Instructions to follow >> Copy out every line that contains the word "from".
#### Source material
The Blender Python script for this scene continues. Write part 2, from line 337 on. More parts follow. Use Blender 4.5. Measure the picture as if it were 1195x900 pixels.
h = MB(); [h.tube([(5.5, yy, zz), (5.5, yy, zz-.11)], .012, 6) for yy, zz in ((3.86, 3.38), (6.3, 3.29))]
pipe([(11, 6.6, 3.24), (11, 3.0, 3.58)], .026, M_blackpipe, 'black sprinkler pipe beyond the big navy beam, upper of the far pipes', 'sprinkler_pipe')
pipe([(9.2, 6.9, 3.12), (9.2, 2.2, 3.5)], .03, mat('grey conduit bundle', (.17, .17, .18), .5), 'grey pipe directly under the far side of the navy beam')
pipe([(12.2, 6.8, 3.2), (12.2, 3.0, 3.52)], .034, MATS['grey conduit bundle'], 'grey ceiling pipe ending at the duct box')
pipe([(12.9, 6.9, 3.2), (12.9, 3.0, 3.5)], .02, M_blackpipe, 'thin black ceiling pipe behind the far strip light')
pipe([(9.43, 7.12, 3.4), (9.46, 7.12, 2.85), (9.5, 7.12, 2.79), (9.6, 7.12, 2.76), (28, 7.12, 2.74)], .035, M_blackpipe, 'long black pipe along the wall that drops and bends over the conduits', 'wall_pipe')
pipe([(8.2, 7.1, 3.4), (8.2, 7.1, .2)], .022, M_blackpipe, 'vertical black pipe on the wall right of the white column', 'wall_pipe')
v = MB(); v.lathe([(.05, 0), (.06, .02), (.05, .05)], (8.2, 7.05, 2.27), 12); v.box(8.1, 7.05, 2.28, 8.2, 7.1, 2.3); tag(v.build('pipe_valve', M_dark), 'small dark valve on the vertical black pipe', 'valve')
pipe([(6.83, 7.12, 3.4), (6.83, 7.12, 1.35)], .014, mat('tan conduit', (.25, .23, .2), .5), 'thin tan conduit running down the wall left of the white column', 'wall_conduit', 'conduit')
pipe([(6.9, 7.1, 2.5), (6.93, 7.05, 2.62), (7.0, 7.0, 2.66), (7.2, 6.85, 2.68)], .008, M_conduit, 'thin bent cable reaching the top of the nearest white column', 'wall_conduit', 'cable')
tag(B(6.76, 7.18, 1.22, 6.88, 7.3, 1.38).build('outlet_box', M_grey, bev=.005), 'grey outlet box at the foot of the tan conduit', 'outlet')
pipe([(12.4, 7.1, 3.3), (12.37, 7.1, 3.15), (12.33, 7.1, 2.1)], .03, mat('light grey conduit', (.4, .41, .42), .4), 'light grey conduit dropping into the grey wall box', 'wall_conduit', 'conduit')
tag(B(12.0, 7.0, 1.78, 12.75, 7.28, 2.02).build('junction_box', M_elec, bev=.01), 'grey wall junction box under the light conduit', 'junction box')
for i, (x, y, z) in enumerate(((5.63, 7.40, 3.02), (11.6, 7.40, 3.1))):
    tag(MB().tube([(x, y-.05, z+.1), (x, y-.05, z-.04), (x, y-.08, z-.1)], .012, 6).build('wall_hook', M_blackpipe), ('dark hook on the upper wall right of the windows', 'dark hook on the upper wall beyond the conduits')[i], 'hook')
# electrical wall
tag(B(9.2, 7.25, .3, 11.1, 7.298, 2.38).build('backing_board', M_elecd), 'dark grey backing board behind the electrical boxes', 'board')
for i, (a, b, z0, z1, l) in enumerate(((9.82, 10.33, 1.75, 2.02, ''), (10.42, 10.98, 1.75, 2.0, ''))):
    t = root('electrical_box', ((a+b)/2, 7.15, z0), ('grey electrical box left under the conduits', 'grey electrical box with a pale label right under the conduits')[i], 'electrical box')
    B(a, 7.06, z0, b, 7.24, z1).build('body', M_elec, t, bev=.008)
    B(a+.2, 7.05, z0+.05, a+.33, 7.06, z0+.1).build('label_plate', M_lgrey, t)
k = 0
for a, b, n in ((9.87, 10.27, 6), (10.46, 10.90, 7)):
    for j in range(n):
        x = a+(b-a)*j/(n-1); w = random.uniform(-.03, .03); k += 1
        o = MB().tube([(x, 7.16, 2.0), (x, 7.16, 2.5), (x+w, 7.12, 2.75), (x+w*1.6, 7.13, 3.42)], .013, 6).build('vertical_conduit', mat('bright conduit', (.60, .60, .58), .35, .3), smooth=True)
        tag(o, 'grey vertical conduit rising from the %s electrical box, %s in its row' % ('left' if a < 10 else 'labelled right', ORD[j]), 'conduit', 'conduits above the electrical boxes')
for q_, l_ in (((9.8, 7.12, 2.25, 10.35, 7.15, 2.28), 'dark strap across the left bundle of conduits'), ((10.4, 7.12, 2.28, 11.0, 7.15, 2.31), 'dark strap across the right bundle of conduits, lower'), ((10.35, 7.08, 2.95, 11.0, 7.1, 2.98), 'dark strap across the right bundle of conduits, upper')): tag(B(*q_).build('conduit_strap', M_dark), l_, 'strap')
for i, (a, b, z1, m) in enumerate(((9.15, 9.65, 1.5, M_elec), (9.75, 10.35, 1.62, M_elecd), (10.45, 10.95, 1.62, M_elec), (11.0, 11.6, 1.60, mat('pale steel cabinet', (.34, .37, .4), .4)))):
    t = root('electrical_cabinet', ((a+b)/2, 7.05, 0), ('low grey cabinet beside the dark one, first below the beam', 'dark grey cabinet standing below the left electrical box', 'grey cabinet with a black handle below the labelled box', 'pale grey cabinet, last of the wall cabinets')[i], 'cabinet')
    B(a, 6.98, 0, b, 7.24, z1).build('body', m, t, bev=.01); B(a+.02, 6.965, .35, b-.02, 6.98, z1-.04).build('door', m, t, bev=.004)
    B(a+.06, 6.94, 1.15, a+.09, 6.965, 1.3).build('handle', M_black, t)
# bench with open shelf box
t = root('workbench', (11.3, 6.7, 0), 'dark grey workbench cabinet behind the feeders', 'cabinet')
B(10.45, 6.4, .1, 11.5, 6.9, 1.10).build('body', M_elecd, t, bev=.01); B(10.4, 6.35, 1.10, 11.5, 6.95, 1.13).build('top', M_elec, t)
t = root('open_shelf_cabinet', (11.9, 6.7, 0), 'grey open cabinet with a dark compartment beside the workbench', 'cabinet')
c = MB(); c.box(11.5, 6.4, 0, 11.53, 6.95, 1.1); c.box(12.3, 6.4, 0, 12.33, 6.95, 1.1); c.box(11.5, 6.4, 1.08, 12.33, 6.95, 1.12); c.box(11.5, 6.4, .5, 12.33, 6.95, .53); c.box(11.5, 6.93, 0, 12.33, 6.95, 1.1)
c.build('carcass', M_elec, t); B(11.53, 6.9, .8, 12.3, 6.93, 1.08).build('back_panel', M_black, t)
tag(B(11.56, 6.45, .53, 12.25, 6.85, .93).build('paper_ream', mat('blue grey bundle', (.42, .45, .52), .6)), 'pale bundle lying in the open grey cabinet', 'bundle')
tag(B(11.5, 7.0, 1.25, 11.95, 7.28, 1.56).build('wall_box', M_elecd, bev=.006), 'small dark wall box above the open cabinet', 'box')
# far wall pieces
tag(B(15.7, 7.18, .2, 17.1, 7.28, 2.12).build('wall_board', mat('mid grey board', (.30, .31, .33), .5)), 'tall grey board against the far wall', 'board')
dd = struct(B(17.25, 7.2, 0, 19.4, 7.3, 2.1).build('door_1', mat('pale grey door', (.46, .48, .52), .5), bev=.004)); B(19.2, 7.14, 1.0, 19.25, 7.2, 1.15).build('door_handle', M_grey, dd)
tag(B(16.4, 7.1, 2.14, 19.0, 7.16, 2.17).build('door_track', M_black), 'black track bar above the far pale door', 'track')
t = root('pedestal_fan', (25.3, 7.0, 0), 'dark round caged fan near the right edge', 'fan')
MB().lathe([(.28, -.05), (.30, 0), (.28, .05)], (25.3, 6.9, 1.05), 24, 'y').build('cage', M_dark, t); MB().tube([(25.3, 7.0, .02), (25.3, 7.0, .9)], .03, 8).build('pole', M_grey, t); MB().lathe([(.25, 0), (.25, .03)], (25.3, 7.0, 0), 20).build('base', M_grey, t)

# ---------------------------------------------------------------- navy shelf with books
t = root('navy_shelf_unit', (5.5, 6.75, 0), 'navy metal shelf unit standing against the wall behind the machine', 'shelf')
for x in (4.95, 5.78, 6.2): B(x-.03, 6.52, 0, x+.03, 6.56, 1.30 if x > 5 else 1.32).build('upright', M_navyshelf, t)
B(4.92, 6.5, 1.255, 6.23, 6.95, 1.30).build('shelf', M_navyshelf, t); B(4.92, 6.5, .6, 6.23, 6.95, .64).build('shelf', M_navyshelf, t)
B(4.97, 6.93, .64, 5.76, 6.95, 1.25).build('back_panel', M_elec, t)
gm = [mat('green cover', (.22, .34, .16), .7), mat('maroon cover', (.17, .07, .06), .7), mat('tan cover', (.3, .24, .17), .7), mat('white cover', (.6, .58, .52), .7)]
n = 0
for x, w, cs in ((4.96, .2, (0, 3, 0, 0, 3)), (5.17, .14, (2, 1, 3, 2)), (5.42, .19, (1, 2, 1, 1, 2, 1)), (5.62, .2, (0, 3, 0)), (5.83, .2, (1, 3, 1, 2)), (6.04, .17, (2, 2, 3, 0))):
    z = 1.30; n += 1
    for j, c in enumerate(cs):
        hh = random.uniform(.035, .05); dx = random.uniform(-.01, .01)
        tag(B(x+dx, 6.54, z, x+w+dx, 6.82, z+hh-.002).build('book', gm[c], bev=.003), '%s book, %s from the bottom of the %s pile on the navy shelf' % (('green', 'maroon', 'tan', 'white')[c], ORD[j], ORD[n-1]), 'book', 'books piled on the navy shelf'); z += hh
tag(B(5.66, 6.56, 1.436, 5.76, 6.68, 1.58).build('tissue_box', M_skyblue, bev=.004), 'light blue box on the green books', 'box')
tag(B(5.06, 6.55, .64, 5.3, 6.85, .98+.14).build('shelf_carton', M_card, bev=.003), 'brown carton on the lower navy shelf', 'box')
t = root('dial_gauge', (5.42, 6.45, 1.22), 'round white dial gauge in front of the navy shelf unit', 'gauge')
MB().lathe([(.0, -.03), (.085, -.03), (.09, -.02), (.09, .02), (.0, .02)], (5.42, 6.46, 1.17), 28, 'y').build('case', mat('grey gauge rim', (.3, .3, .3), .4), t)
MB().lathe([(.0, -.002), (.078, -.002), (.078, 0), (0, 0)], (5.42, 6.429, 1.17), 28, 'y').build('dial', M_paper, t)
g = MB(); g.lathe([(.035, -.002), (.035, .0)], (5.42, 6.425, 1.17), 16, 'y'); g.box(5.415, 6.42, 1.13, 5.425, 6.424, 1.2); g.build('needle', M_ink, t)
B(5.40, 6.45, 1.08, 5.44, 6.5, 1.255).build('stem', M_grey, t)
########
Finished answer >>
The Blender Python script for this scene continues. Write part 2, from line 337 on. More parts follow. Use Blender 4.5. Measure the picture as if it were 1195x900 pixels.
        tag(o, 'grey vertical conduit rising from the %s electrical box, %s in its row' % ('left' if a < 10 else 'labelled right', ORD[j]), 'conduit', 'conduits above the electrical boxes')
        tag(B(x+dx, 6.54, z, x+w+dx, 6.82, z+hh-.002).build('book', gm[c], bev=.003), '%s book, %s from the bottom of the %s pile on the navy shelf' % (('green', 'maroon', 'tan', 'white')[c], ORD[j], ORD[n-1]), 'book', 'books piled on the navy shelf'); z += hh